At inaugural meeting, new CCC committee eyes extensions of license and badge durations, plus relaxed restrictions on loyalty programs and discounts
As we reported in December, the Massachusetts Cannabis Control Commission seems more motivated than ever before to speed things up. Which is not easy to do in an underfunded bureaucracy charged with regulating a growing new industry.
Commissioner Kimberly Roy said at the time, “As we move forward and we realize that some of the regulations that were in place made sense at the time, maybe no longer make sense or their utility has expired and maybe we can sunset some of these things.”
The obvious example cited was the notorious so-called two-driver rule, a mandate that effectively doubled primary labor costs. That long-looming hangnail, often referred to by CCC members as “low-hanging fruit,” was finally remedied last year, but countless other tedious unnecessary rules persist.
To address those issues, the CCC established an ambitious Red Tape Removal Committee. Prescribed to include six CCC staff members, including the chief of staff and chief technology and information officer, the body also has members from outside of the agency. The list of stakeholders specifically identified include advocates such as Kevin Gilnack from Equitable Opportunities Now, David O’Brien from the Massachusetts Cannabis Business Association, and Ryan Dominguez, executive director of the Massachusetts Cannabis Coalition. Other participants span cultivators to delivery operators.
First meeting of the working group
On Jan. 21, 35 members of the Red Tape Removal Working Group met at CCC headquarters in Worcester. Sponsored by Chair Shannon O’Brien and Commissioner Roy, it was attended by six commission staffers, the “project team,” and 27 individuals comprising the “consulting team.” The latter, according to the CCC, “is comprised of Independent Testing Laboratories, Retailers, Product
Manufacturers, Marijuana Treatment Centers, Indoor and Outdoor Cultivators, Delivery
Operators, Advocacy Organizations.”
Per CCC public meeting documents, “Working Group Members discussed the rationale behind previously submitted recommendations.” The resulting “top five from the meeting per consensus” were:
- Agent badging. Licensees have long requested reforms to a system that requires employees of businesses with multiple licenses to need several costly agent registrations. Members are specifically recommending that the cadence of badging at least be slowed from annually to every three years.

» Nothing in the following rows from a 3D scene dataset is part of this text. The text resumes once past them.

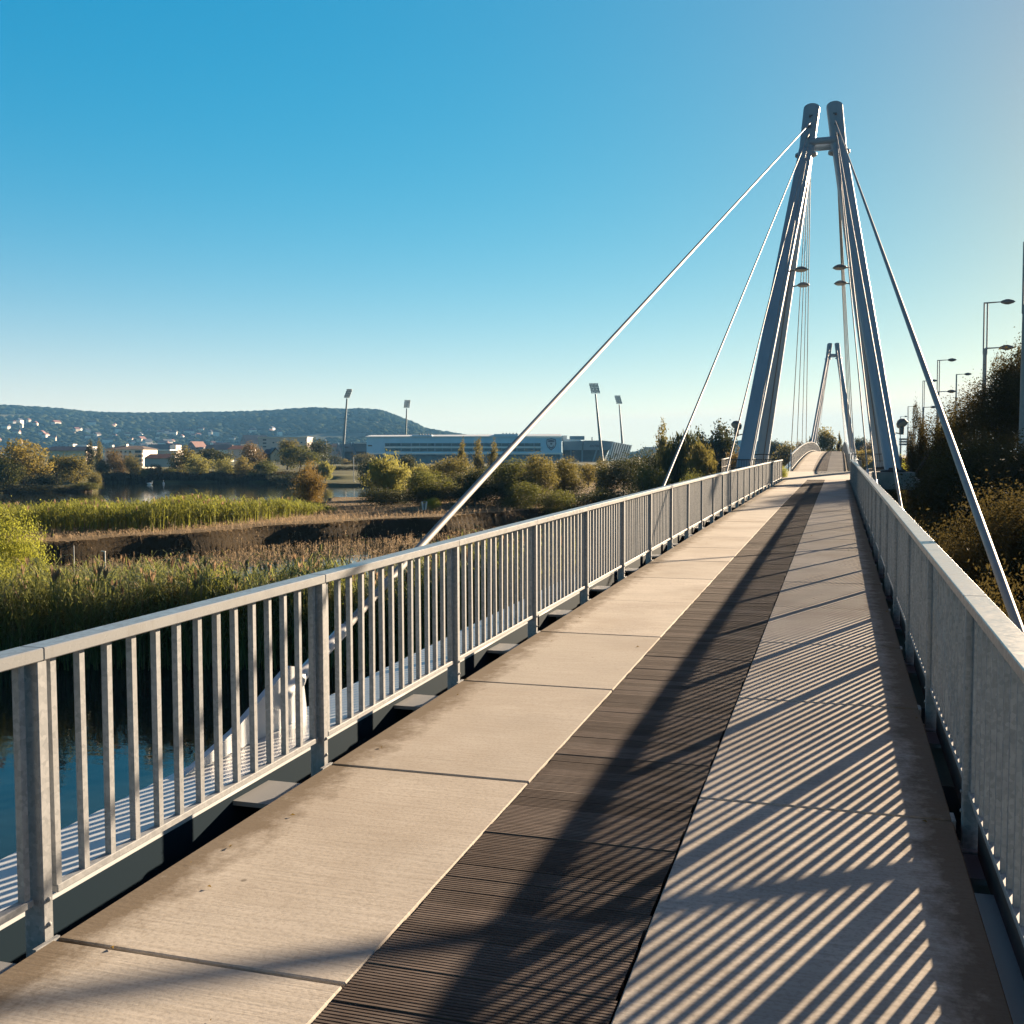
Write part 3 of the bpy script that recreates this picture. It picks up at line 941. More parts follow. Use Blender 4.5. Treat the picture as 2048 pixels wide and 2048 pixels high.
def trunk_mesh(seed, shape='round'):
    r = random.Random(seed); b = MB()
    lean = Vector((r.uniform(-.03, .03), r.uniform(-.03, .03), 0))
    p = [Vector((0, 0, -.06)), Vector((0, 0, .12)) + lean, Vector((0, 0, .34)) + lean * 2, Vector((0, 0, .62)) + lean * 2.5]
    b.tube(p, [.036, .028, .02, .008], 8)
    for k in range(7 if shape != 'column' else 3):
        a = r.uniform(0, 6.28); z = r.uniform(.2, .5); q = Vector((math.cos(a), math.sin(a), 0)) * r.uniform(.16, .3)
        b.tube([Vector((0, 0, z)) + lean * 2, Vector((0, 0, z + .1)) + q * .5 + lean * 2, Vector((0, 0, z + .26)) + q], [.014, .009, .004], 6)
    return b.mesh('trunk', M['bark'])


CR = {}


def get_crown(mat, shape, det):
    k = (mat, shape, det)
    if k not in CR:
        n, leaf, bl = {'far': (4200, .052, 30), 'mid': (9500, .034, 40), 'near': (24000, .020, 60)}[det]
        if shape == 'column': n = int(n * .7)
        CR[k] = [crown('crown', M[mat], len(shape) + 13 * i + len(CR) * 3, n, leaf, shape, bl) for i in range(2)]
    return CR[k]


TR = [trunk_mesh(s) for s in range(3)]
cnt = [0]


def tree(px, ytop, wpx, depth, mat, shape, label, name='tree', group=None, zb=None):
    """stands a tree where it grows: photograph column, top row, width and distance give place and size"""
    x, y = ground_at(px, depth)
    z0 = gz(x, y) if zb is None else zb
    z0 = max(z0, WATER - .05)
    h = max(.6, ztop(px, ytop, depth) - z0); wd = wpx * depth / F_PX
    det = 'far' if depth > 135 else ('mid' if depth > 64 else 'near')
    cnt[0] += 1; i = cnt[0]
    ms = get_crown(mat, shape, det)
    kx = wd / (.80 if shape != 'column' else .40)
    rz = (i * 2.399) % 6.283
    if shape == 'bush':
        o = link(name, ms[i % 2], None, (x, y, z0 - .05)); o.scale = (kx, kx, h); o.rotation_euler.z = rz
        return tag(o, label, 'bush', group)
    root = empty(name, (x, y, z0), label, 'tree', group)
    root.rotation_euler.z = rz
    c = link('crown', ms[i % 2], root); c.scale = (kx, kx, h)
    t = link('trunk', TR[i % 3], root); t.scale = (h * .8, h * .8, h)
    return root


T = tree
gL = 'trees on the wooded point of the lake at left'
T(48, 874, 104, 190, 'gold', 'round', 'tall golden brown tree, tallest on the lake point at far left', group=gL)
T(-22, 880, 70, 192, 'rust', 'round', 'rust brown tree cut by the left picture edge', group=gL)
T(14, 914, 66, 184, 'green', 'round', 'green rounded tree in front of the tall golden one at far left', group=gL)
T(112, 905, 50, 196, 'dark', 'round', 'dark tree between the golden tree and the round olive tree', group=gL)
T(150, 907, 74, 188, 'olive', 'round', 'round olive tree at the tip of the lake point', group=gL)
T(78, 930, 60, 186, 'dark', 'bush', 'dark bush under the tall golden tree on the lake point', 'bush', group=gL)
T(188, 936, 26, 187, 'olive', 'bush', 'small olive bush on the very tip of the lake point', 'bush', group=gL)
T(168, 962, 66, 183.5, 'green', 'bush', 'low green bush hanging over the water at the tip of the point', 'bush', group=gL)
T(60, 964, 150, 183, 'dark', 'bush', 'long low dark bush along the waterline at far left', 'bush', group=gL)
gF = 'trees on the far shore of the lake'
T(180, 881, 17, 262, 'dark', 'column', 'narrow dark tree beside the long slate roofed building', group=gF)
T(197, 884, 17, 266, 'olive', 'column', 'narrow olive tree right of the narrow dark one, left of the apartment block', group=gF)
T(203, 912, 26, 255, 'dark', 'round', 'dark tree at the left foot of the white apartment block', group=gF)
T(234, 899, 44, 258, 'rust', 'round', 'brown tree hiding the left half of the apartment block', group=gF)
T(264, 908, 32, 256, 'olive', 'round', 'olive tree in front of the balconies of the apartment block', group=gF)
T(292, 928, 26, 254, 'gold', 'bush', 'small yellow bush right of the apartment block', 'bush', group=gF)
T(310, 925, 30, 255, 'rust', 'bush', 'small rust bush below the long red roof', 'bush', group=gF)
T(336, 931, 40, 256, 'green', 'bush', 'low green bush under the gable end of the red roofed house', 'bush', group=gF)
T(366, 893, 52, 262, 'olive', 'round', 'olive tree rising just right of the red roofed house', group=gF)
T(398, 905, 54, 256, 'pale', 'round', 'pale round tree right of the tall olive tree on the far shore', group=gF)
T(416, 890, 90, 300, 'dark', 'round', 'broad dark tree behind the pale round ones on the far shore', group=gF)
T(447, 912, 40, 256, 'pale', 'round', 'small pale tree second left of the golden round one on the far shore', group=gF)
T(487, 914, 42, 256, 'gold', 'round', 'golden ball shaped tree on the far shore below the rust coloured tree', group=gF)
T(505, 883, 46, 285, 'rust', 'round', 'tall rust coloured tree left of the small gabled house', group=gF)
T(530, 921, 66, 252, 'green', 'round', 'broad green tree at the water in front of the gabled house', group=gF)
T(574, 876, 52, 300, 'olive', 'round', 'olive tree just right of the gabled house', group=gF)
T(598, 892, 76, 285, 'green', 'round', 'wide green tree behind the brown sapling', group=gF)
T(636, 876, 58, 320, 'dark', 'round', 'round dark tree left of the stadium floodlight mast', group=gF)
T(584, 938, 80, 232, 'dark', 'bush', 'dark thicket at the water behind the brown sapling', 'bush', group=gF)
T(650, 925, 34, 226, 'pale', 'willow', 'pale weeping tree right of the brown sapling', 'willow_tree', group=gF)
T(690, 918, 24, 430, 'gold', 'round', 'small yellow tree under the leftmost floodlight mast', group=gF)
T(712, 920, 22, 430, 'olive', 'round', 'small olive tree right of the leftmost floodlight mast', group=gF)
T(618, 920, 58, 106, 'amber', 'round', 'brown sapling with bare thin stem standing in the lakeside reeds', 'sapling')
T(664, 908, 40, 420, 'dark', 'round', 'dark tree between the round dark one and the leftmost mast foot', group=gF)
T(728, 906, 44, 400, 'olive', 'round', 'olive tree under the left end of the stadium', group=gF)
T(672, 929, 60, 290, 'dark', 'bush', 'dark hedge above the far beach, left part', 'hedge', group=gF)
T(726, 928, 66, 290, 'dark', 'bush', 'dark hedge above the far beach, right part', 'hedge', group=gF)
gB = 'trees and bushes in the belt between meadow and stadium'
T(740, 912, 46, 210, 'dark', 'round', 'dark tree behind the left edge of the pale willow', group=gB)
T(772, 909, 92, 108, 'pale', 'willow', 'large pale yellow willow at the left end of the bush belt', 'willow_tree', group=gB)
T(812, 908, 44, 215, 'dark', 'round', 'dark tree top behind the pale willow, below the stadium windows', group=gB)
T(838, 927, 52, 112, 'pale', 'willow', 'smaller pale willow right of the large one', 'willow_tree', group=gB)
T(862, 936, 100, 100, 'green', 'round', 'dark green tree between the pale willows and the small meadow bush', group=gB)
T(908, 911, 96, 128, 'olive', 'round', 'broad olive dome shaped tree in front of the three poplars', group=gB)
for px, yt, k in ((925, 885, 'left'), (957, 880, 'middle'), (986, 886, 'right')):
    T(px, yt, 21, 175, 'olive', 'column', f'dark poplar in front of the stadium, {k} one of three', 'poplar_tree', group=gB)
T(948, 926, 84, 97, 'dark', 'round', 'dark tree crossed by the nearest left stay cable', group=gB)
T(862, 990, 36, 91, 'bright', 'bush', 'small yellow green bush alone on the meadow', 'bush', group=gB)
T(770, 962, 100, 103, 'dark', 'bush', 'dark undergrowth at the foot of the large pale willow', 'bush', group=gB)
T(850, 968, 80, 99, 'dark', 'bush', 'dark undergrowth behind the small meadow bush', 'bush', group=gB)
T(915, 958, 110, 99, 'dark', 'bush', 'dark undergrowth left of the nearest left cable', 'bush', group=gB)
T(990, 954, 100, 98, 'dark', 'bush', 'dark undergrowth right of the nearest left cable', 'bush', group=gB)
T(1020, 913, 92, 101, 'green', 'round', 'green tree right of the nearest left cable, below the stadium', group=gB)
T(1078, 906, 80, 99, 'olive', 'round', 'olive tree directly below the stadium crest', group=gB)
T(1048, 950, 80, 94, 'green', 'bush', 'green bush at the meadow edge under the olive tree', 'bush', group=gB)
T(1132, 913, 76, 104, 'olive', 'round', 'olive tree right of the one below the crest', group=gB)
T(1118, 962, 70, 95, 'green', 'bush', 'green bush at the right end of the meadow edge', 'bush', group=gB)
T(1000, 922, 110, 235, 'dark', 'bush', 'dark thicket directly under the right half of the stadium windows', 'bush', group=gB)
T(1105, 922, 120, 235, 'olive', 'bush', 'olive thicket directly under the stadium crest', 'bush', group=gB)
T(1160, 924, 90, 240, 'dark', 'bush', 'dark thicket under the right stadium wing', 'bush', group=gB)
T(880, 922, 120, 235, 'dark', 'bush', 'dark thicket under the left half of the stadium windows', 'bush', group=gB)
T(1178, 925, 44, 160, 'gold', 'round', 'small yellow tree below the right stadium wing', group=gB)
T(1204, 919, 34, 122, 'olive', 'column', 'narrow conical tree below the third floodlight mast', group=gB)
T(1246, 905, 96, 112, 'dark', 'round', 'dark round tree below the striped end of the stadium', group=gB)
T(1200, 955, 110, 98, 'dark', 'bush', 'long dark bush above the railing below the stadium wing', 'bush', group=gB)
T(1296, 897, 84, 122, 'dark', 'round', 'dark tree left of the big one near the second left cable', group=gB)
T(1300, 922, 76, 96, 'green', 'round', 'cone shaped green tree just left of the second left cable', group=gB)
T(1328, 851, 32, 150, 'olive', 'column', 'thin tall poplar left of the big dark willow', 'poplar_tree', group=gB)
T(1362, 861, 112, 103, 'dark', 'willow', 'big dark willow crossed by the second left cable', 'willow_tree', group=gB)
T(1403, 858, 40, 150, 'dark', 'column', 'dark poplar between the willow and the two tall poplars', 'poplar_tree', group=gB)
T(1434, 845, 40, 140, 'dark', 'column', 'left of the two tall dark poplars beside the pylon', 'poplar_tree', group=gB)
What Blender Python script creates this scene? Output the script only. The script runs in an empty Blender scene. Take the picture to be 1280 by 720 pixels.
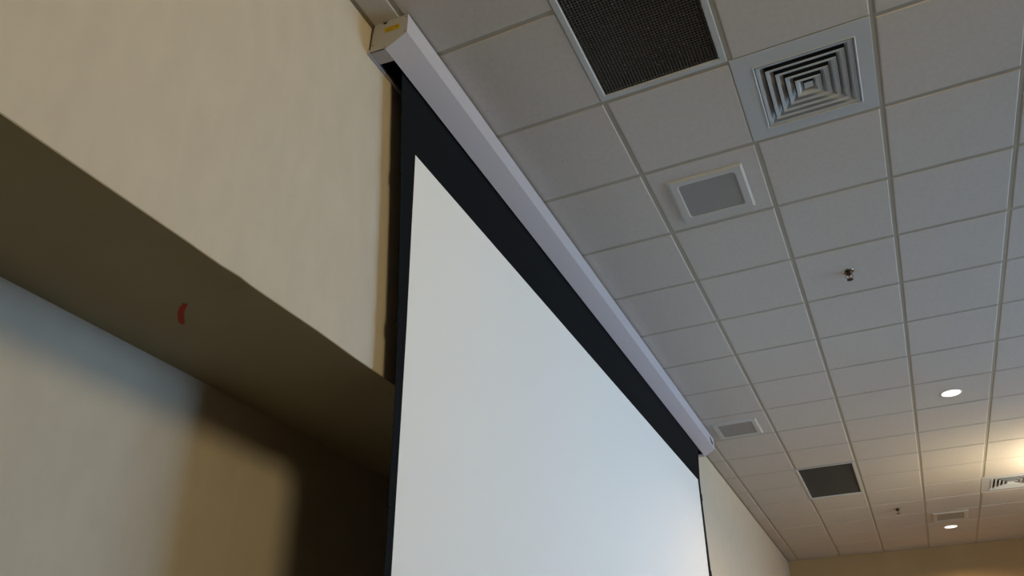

- Responsible Vendor Training. They’re also recommending that employees should only be required to update their RVT certification every three years instead of every year.
- License renewals. Members of the working group are pushing for license renewals to go from annual to biannual.
- Retail ID checks. At long last, they’re asking that consumers don’t have to show their license twice in a dispensary, sometimes within a matter of seconds at different counters.
- Discounts and loyalty programs. Put simply, members want to be able to offer some of the same kinds of deals as every other business in the Bay State, instead of licensees having to look over their shoulder for a CCC inspector every time they lower prices.
Origins of the RTRC
The formation of a Red Tape Removal Committee was originally discussed at the commission’s meeting on Oct. 15. Moving forward, the plan is for members to review input and generate formal recommendations by June 30, 2026.
“We would like to move more quickly on this, but that gives us a hard stop that we need to get this done,” Chair O’Brien said. In a more mature market than ever imagined with over 500 dispensaries statewide, she and others spoke bluntly about the challenges of catching up with the current industry.
“The concept came to me, not my own, but just after having done so many rounds meeting with stakeholders.” Commissioner Roy spoke about the formation of the streamlining posse at the October meeting: “This is a highly regulated, highly taxed, very challenging environment. … We’re looking at regulations now, and it’s time to evaluate the utility on some of these to see if there is still utility and if there isn’t, then perhaps [the CCC should be] … relaxing or revising some of these regulations that really no longer make sense.”
In October, commissioners voted to create the committee but the draft motion was not specific about who would be in the new group. At the December meeting, members amended the earlier motion with more specificity about potential membership.